The Sandalwood fire in Riverside County, part of the greater Los Angeles area, started Thursday and had grown to 832 acres by Friday morning and was only 10% contained, according to Cal Fire’s local division chief, Todd Hopkins.

The blaze had killed one person and destroyed 76 structures in a mobile home park by 11 a.m. local time Friday. Evacuations were ordered in the area as 250 firefighters tried to control the “very rapid-moving fire,” as the fire chief put it in a news conference Friday. The fire had started from a garbage truck that dumped burning trash that spread to vegetation.

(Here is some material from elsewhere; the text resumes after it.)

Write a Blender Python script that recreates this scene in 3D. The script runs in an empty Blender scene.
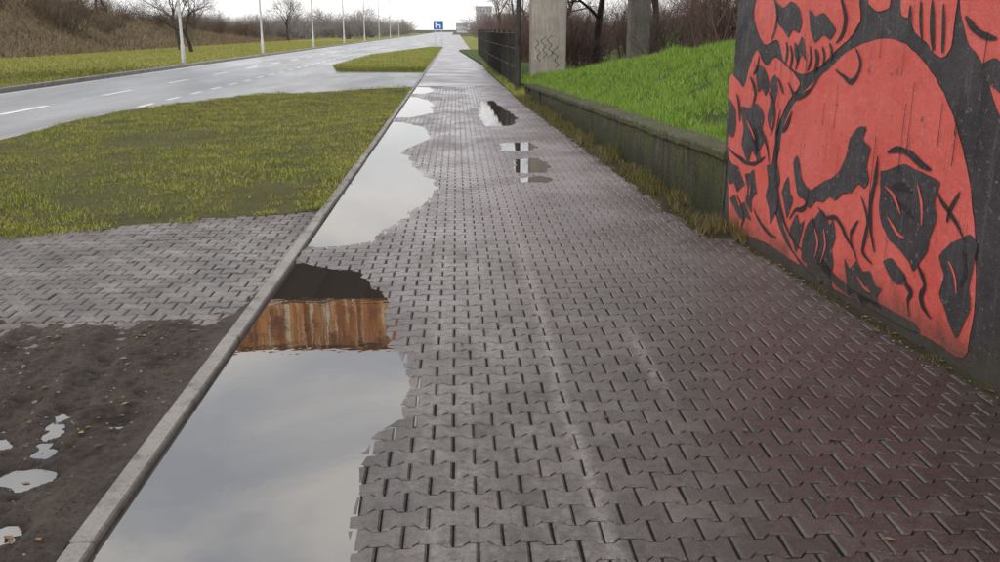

“We’re being challenged with the weather and the wind,” Hopkins said, noting firefighters were “competing with resources right now due to all the other fire activity going on in Southern California.”

Meanwhile, another fire burned nearby in Los Angeles County. The Saddleridge fire blazed over 7,500 acres, destroyed 25 buildings and was only 13% contained by midday Friday. One person died of cardiac arrest related to the fire, according to Cal Fire.

More than 100,000 people were ordered to evacuate the area as over 1,000 firefighters tried to stop the blaze.

The National Weather Service warned of “extremely critical” fire weather across Southern California Friday, with strong winds combining with dry conditions to create high risk of fires.

More than 200 people spent the previous night in Red Cross shelters.

Southern California Edison began cutting power in some areas Thursday in an attempt at prevention, with outages affecting about 20,000 people by Friday, per NBC.

Meanwhile in Northern California, public outrage grew earlier this week as about 800,000 customers, or an estimated 2 million residents, had power cut by utility PG&E. By late Thursday, the company restored power to more than half of residences, as weather conditions improved in the north, with about 300,000 customers still left without power, per the utility.

California has been experiencing record-breaking, worsening wildfires in recent years. Some of the state’s worst wildfires were sparked by PG&E’s power lines, often due to damaged lines coming into contact with nearby tree branches ― including last year’s Camp fire in Northern California, which was the deadliest wildfire in state history.

Earlier this week marked the two-year anniversary since the deadly 2017 wildfires near Santa Rosa killed 44 people ― the deadliest at the time, until the Camp fire last year, which killed 85 people around the rural community of Paradise.

This article has been updated with later statistics on fire damage.